Algunas críticas revisadas las he incluido en un estante del blog. Varios asistíamos con demasiada frecuencia a la Filmoteca Nacional, el Cine
California, en la calle Andrés Mellado. Acabamos empachados de copias en blanco
y negro subtituladas. Los estudios se resentían. En mi caso dedique durante
tres cursos tanto tiempo a la historia del cine como a la historia de la
filosofía.
Rebobino. Tengo un recuerdo imborrable del cine de verano en Cuenca. Cursaba el Bachillerato en el instituto Alfonso VIII hace océanos de tiempo. Se llamaba el Cine Palmeras, en la calle José Cobo y hace decenios que es historia antigua de una ciudad que ya no existe, como nosotros. La sesión comenzaba con la fresca a las diez de la noche en un patio arbolado, con filas de sillas de madera sin numerar por lo que convenía ir con tiempo para coger sitio junto a los amigos.
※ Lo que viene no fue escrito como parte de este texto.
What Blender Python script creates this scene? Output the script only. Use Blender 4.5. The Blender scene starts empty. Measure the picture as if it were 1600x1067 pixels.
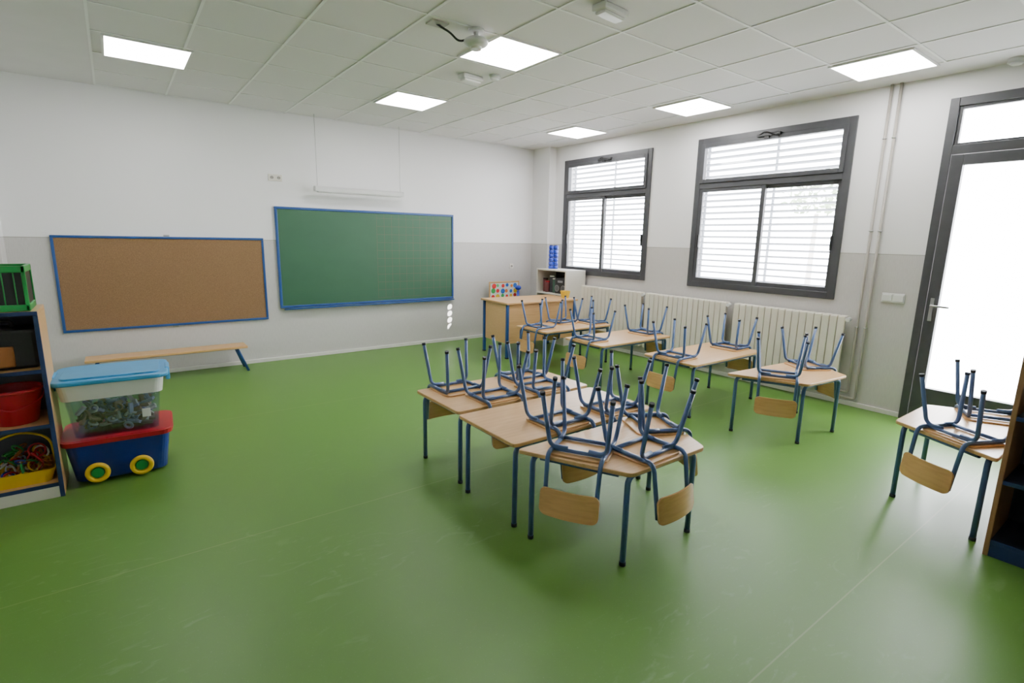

Entradas asequibles. Nuestros padres preferían tenernos allí a buen recaudo hasta la una de la madrugada antes que andar como burros sin amo trasegando cañas o vinazo barato de tapón de plástico y volver chispados a escondidas. Comenzaba la sesión con el Nodo: el último pantano inaugurado por el caudillo y los goles del Real Madrid en Europa; a continuación, un par de tráileres de las próximas películas y un intermedio sin carteles de visite nuestro bar (no había) o prohibido comer pepitillas (uno de los alicientes del Palmeras). Era el momento de estirar las piernas, charlar con los colegas y saludar a las chicas del instituto femenino, muchas hermanas de los amigos. Luego una peli de aventuras donde los buenos son muy buenos y los malos muy malos, Sandokán, El árbol del ahorcado, o bien una española con entretenidos asuntos patrios y final feliz, Los tramposos, Las chicas de la Cruz Roja. Los comentarios picantes en voz alta y algún regüeldo con oficio eran parte de la velada. Saludables risotadas. Las palomitas eran sustituidas por la cena que nos habían preparado en casa: tarteras con tortilla de patatas, filetes empanados y pimientos fritos, todo regado con gaseosa limonera de La Eufrasia, otra marca conquense de aquellos instantes felices de la vida en provincias.